Les questions se posent et se reposent à chaque fois que le drame frappe. Qui sont ces jeunes gens qui, un jour, décident de passer à l'action? Pourquoi se plaisent-ils à employer la terreur pour répandre la mort? D'où vient cette violence revendiquée et cette radicalisation assumée? Directeur d'études à l'EHESS, Farhad Khosrokhavar, sociologue, écrit, ici, ses réponses- forcément multiples- en interrogeant notamment la dimension subjective de la radicalisation.
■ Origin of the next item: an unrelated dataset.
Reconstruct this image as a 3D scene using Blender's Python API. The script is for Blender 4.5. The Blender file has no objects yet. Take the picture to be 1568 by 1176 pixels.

L'auteur s'intéresse, en effet, aux radicalisés; ceux qui décident d'exprimer leur opposition à la société par violence et agressivité toujours au nom d'une idéologie assumée. Il questionne les motivations des Mohamed Merah, des Moussaoui et on pourrait aujourd'hui ajouter des Coulibaly et des Kouachi; ces personnages au parcours chaotique et à l'esprit fragilisé qui finissent par se trouver une identité dans un mouvement qui leur offre tous les conforts (matériels et intellectuels) qui leur manquaient. Il écrit ces déshérités qui dans une société globalisée avec ses nombreuses difficultés (économiques et sociales) veulent devenir des martyrs respectés. Il pense ces hommes et femmes, frustré(e)s, qui décident de répandre la mort pour une croyance et contre une société qu'ils ont, au préalable, condamnée. Héros de quelques-uns, monstres de quelques autres, ces radicalisés se pensent, en effet, dans la Vérité, forcément sacrée. Ils veulent en découdre avec ce monde qui n'est pas encore islamisé et qui, selon eux, les a humiliés. Victimes de l'Histoire - ainsi se considèrent-ils - ils veulent venger l'Islam pour enfin exister. Attention, prévient néanmoins l'auteur: les explications quant à la radicalisation diffèrent selon qu'elle a lieu dans les pays musulmans ou pas; qu'elle soit ad extra (le radicalisé va faire la guerre dans un autre pays) ou ad intra (il agit ici dans son propre pays); qu'elle soit nationale (les ennemis sont précis, considérés comme des colonisateurs) ou transnationale (adversaire multiforme: Etats-Unis, Israël, Etats arabes dit corrompus, Europe etc). Ce livre s'intéresse autrement dit au processus de radicalisation dans sa diversité; les radicalisés, leurs motivations et les explications différant notamment selon le contexte politique et social.
Ainsi, le profil des radicalisés n'est plus forcément le même que celui du passé. Autrefois sélectionnés pour leur degré d'efficacité, ils sont aujourd'hui les plus fragilisés. Avant les attentats du 11 Septembre, les groupes liés à Al Qaida refusaient, en effet, les gens "peu fiables". Depuis, pour échapper à la surveillance, la répression et la condamnation, ce sont les personnalités les plus influençables et malléables qui sont approchées et manipulées. Ce sont désormais des personnes "isolées" et autonomes qui agissent et exécutent les actions. Le terrorisme dit islamique est ainsi loin de sa disparition: il se renouvelle et se réorganise. Il continue de gagner certains esprits malheureusement intéressés et difficiles à prévenir et protéger.
L'ouvrage raconte encore beaucoup de choses qui ne peuvent être tous évoqués (la question des financements, des lieux de radicalisation, du lien avec le fondamentalisme religieux etc). Il suffit simplement de préciser qu'il peut intéresser toutes celles et ceux qui ne sont pas familiers avec les explications et les arguments avancés par l'auteur. Pour les autres qui les ont déjà entendus, lus et/ou pensés, rien de nouveau ne sera évoqué. C'est là la faiblesse de ce livre qui reste malgré tout d'un grand intérêt en ce qu'il fait le résumé de ce qu'il faut, au minimum, savoir sur le sujet.